As grandes mídias mentem sem parar: dizem que amanhã não haverá mais nenhuma liquidez nos bancos, que a Grécia sairá do euro, da União Europeia e até do sistema solar. Dizem que haverá um corte em mais de 30% das contas de poupança com mais de 8.000 euros depositados, que não haverá nada nos supermercados, que amanhã não terá sequer pão, e que a Syriza quer instalar um regime latino-americano na Europa, quando na verdade os únicos que funcionam como uma oligarquia latino-americana antipática à democracia são os da troika interna e sua base social pitonisa: a burguesia vulgar, dependente e colonial. A direita grega, incluído aí o Partido Socialista (PASOK), agem como cobradores em nome de agiotas, ilegais e ilegítimos. São os vende-pátrias, como na Espanha ou Venezuela.

Apesar de tudo isso, a gente grega mantém o sangue frio. É o que mais chama a atenção. A concentração na Praça Syntagma anteontem foi histórica, colossal: um povo a defender um governo que se misturava com a multidão, com a gente. Varoufakis é o único ministro da economia na Europa que pode atravessar uma multidão recebendo mãos estendidas, beijos, abraços e palavras de encorajamento. Alexis Tsipras, entre a sua gente, a nossa gente, está como um peixe n´água. Há um grande orgulho neste povo, uma enorme dignidade. Ele merece ganhar das forças obscuras da chantagem e do poder oligárquico.

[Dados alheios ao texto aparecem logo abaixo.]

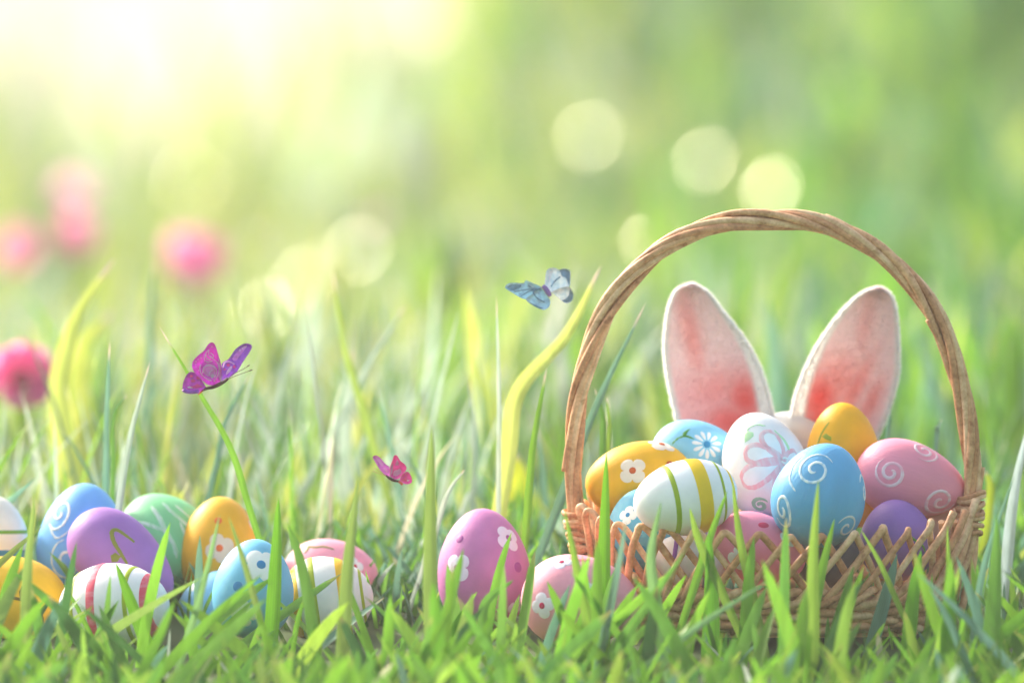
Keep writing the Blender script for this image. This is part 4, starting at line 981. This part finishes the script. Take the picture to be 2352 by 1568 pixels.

Aconteça o que acontecer, passada a alegria se o OXI (“não”) vencer, ou a tristeza se for o contrário, tudo será muito difícil amanhã para a maioria aqui. Será preciso seguir lutando na Grécia e no restante da Europa, porque se é verdade que o OXI salva o governo popular de Tsipras, amanhã os trabalhadores gregos seguirão tendo um governo, mas ainda sem o poder suficiente para mudar as coisas. Ter um governo é importante, se com isso é possível mudar muitas coisas e ir transformando as leis a nosso favor, mas a gente da Grécia não precisa ter lido Walter Benjamin para saber que, enquanto os oprimidos não liquidarem a sua condição de oprimidos, eles viverão num estado de exceção permanente, em que governos legítimos e leis importam quase nada diante da realidade da ditadura de classe, das classes capitalistas. É essa ditadura que precisamos tirar de cima de nós se realmente quisermos democracia e liberdade.

O OXI grego pode ser um passo importante, mas precisamos também ganhar noutros países da Europa. Rogo por isso a todos os meus amigos e companheiros de Podemos e a todas as forças de resistência que deixem de apostar em velhos caciques e partidos e deem a palavra à gente, a ela que nutre uma necessidade vital de vencer e sair deste maldito estado de exceção com a cabeça erguida, como pessoas livres e cidadãos dignos, como nossos irmãos e irmãs da Grécia.

 

 

Juan Carlos Sánchez Estop é ativista do Podemos espanhol e filósofo pela Universidade Complutense de Madrid.